A partir do momento que a noção de cidadão vai continuamente se expandindo até, nos dias de hoje, abranger quase que a totalidade da população adulta com o sufrágio universal, deveríamos nos preocupar não só com a extensão dos direitos, mas também com a dos deveres.
Mesmo que em diferentes graus, cada cidadão/eleitor/contribuinte é na nossa sociedade contemporânea um agente político também, em especial, mas não somente, no momento do voto. Cada um de nós deveria exercer este direito ao menos com um mínimo daquela parcela de preparo e reflexão que se deveria cobrar de cada homem público.
Assim eu estou certo que a primeira qualidade de todo aquele que está alfabetizado na política é escolher em quem votar, acima de tudo, com base na competência, qualificação e preparo. Antes de mais nada deve se perguntar e responder sinceramente se aqueles candidatos estão preparados para executar as funções que se propõe a exercer.
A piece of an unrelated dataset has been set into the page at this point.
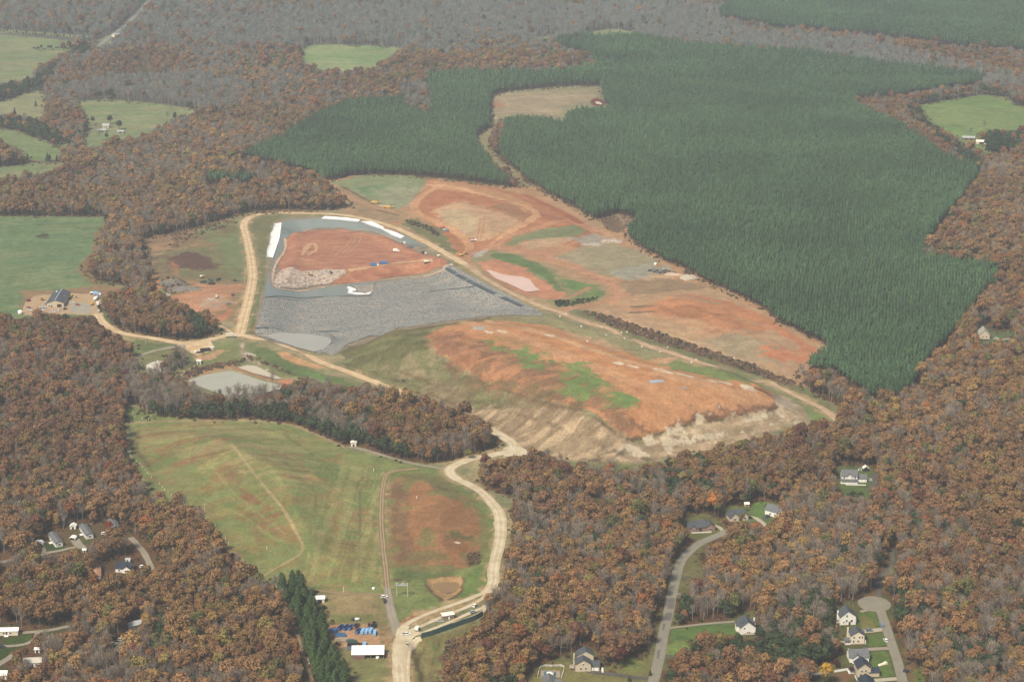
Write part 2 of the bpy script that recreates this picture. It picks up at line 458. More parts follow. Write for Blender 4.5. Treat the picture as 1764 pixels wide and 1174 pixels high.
OPEN['trailer_lane'] = [(185, 912), (205, 905), (232, 920), (250, 935), (268, 958), (276, 984), (255, 986), (246, 962), (236, 943), (215, 930)]
OPEN['blue_house'] = [(156, 978), (172, 968), (200, 962), (228, 960), (250, 972), (250, 984), (228, 992), (206, 990), (178, 1004), (162, 1004)]
OPEN['lawn_w'] = [(-60, 1070), (0, 1074), (30, 1074), (34, 1084), (68, 1084), (105, 1074), (125, 1070), (120, 1082), (90, 1092), (64, 1098), (50, 1110), (24, 1118), (22, 1130), (8, 1146), (22, 1155), (20, 1172), (-60, 1175)]
OPEN['lane_w2'] = [(200, 1093), (214, 1088), (226, 1080), (232, 1066), (246, 1066), (246, 1074), (232, 1090), (224, 1102), (206, 1124), (196, 1120)]
OPEN['roof_w'] = [(36, 1138), (50, 1130), (75, 1130), (78, 1142), (60, 1150), (40, 1150)]
OPEN['lane_w3'] = [(0, 958), (28, 956), (28, 964), (6, 970), (-20, 972)]
OPEN['track_s'] = [(507, 1080), (514, 1078), (524, 1120), (545, 1174), (548, 1230), (524, 1230), (520, 1150)]

for k in ('pasture_a', 'pasture_a2', 'verge_a', 'pasture_b', 'pasture_c', 'pasture_d', 'pasture_d2', 'pasture_e', 'meadow_b', 'meadow_c'):
    paint(OPEN[k], col(126, 142, 98), 3, 2)
    paint(OPEN[k], col(150, 146, 110), 3, 2, 0.7, (60, 25, 10, 0.45))
paint(OPEN['pasture_b'], col(150, 148, 112), 3, 2, .7)
paint(OPEN['pasture_d'], col(118, 140, 92), 3, 2, .7)
paint(OPEN['meadow_a'], col(128, 154, 100), 3, 2)
paint(OPEN['meadow_a'], col(158, 164, 122), 3, 2, .6, (60, 30, 5, 0.45))
paint(OPEN['meadow_c'], col(140, 150, 110), 3, 2)
paint(OPEN['clearing'], col(150, 146, 112), 3, 2)
paint([(850, 163), (930, 158), (1020, 155), (1030, 176), (960, 185), (965, 203), (900, 200), (852, 202)], col(174, 154, 126), 8, 5, .85)
paint(OPEN['clearing'], col(140, 130, 100), 3, 3, .5, (120, 5, 5, .5, 181, 1))
paint([(845, 178), (855, 176), (873, 181), (862, 185), (848, 184)], col(174, 128, 100), 3, 1)
paint([(1016, 172), (1028, 168), (1042, 174), (1042, 182), (1028, 184), (1018, 179)], col(120, 72, 56), 2, 1)
paint([(846, 203), (856, 202), (858, 206), (848, 207)], col(220, 200, 170), 2, .5)
paint(OPEN['ride'], col(148, 138, 104), 3, 2)
paint(OPEN['field_e'], col(116, 144, 84), 3, 2)
paint(OPEN['field_e'], col(136, 150, 94), 3, 2, .6, (60, 25, 170, 0.4))
paint(OPEN['field_w'], col(104, 132, 92), 3, 2)
paint(OPEN['field_w'], col(134, 142, 102), 4, 2, .55, (50, 18, 12, 0.5))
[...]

Se não estiver de nada lhe adiantarão as outras qualidades, porque ele fracassará.
O segundo critério de natureza política que também tem a mesma natureza de ser condição essencial é a honestidade. Como dizia Mario Covas, honestidade não é mérito, como tantos afirmam nos discursos, mas sim obrigação. Aqueles que não tem esta qualidade essencial não só aos políticos, mas a qualquer ser humano, deve também ser descartado.
A terceira qualidade essencial é a história da pessoa. As coisas boas e ruins que ela fez no passado, as lutas que ela já enfrentou, a experiência que adquiriu, os testes que a vida e a política lhe fizeram e os resultados que ela obteve neles precisam ser levados em conta até para que se tenha a certeza de que o que ela diz é verdadeiro e se ela tem condições de fazer aquilo a que se propõe.
As demais características de natureza do voto daquele que é politicamente alfabetizado já dependem da convicção e da visão de mundo de cada um. A ideologia, a afinidade com este ou aquele programa e partido e outras questões dependem da opção política de cada um, mas devem ser levadas em conta. Um candidato sem ideologia muito provavelmente representará apenas a si mesmo, alguns talvez nem isto consigam, porque lhes falta o universo mais amplo que só a crença política pode dar.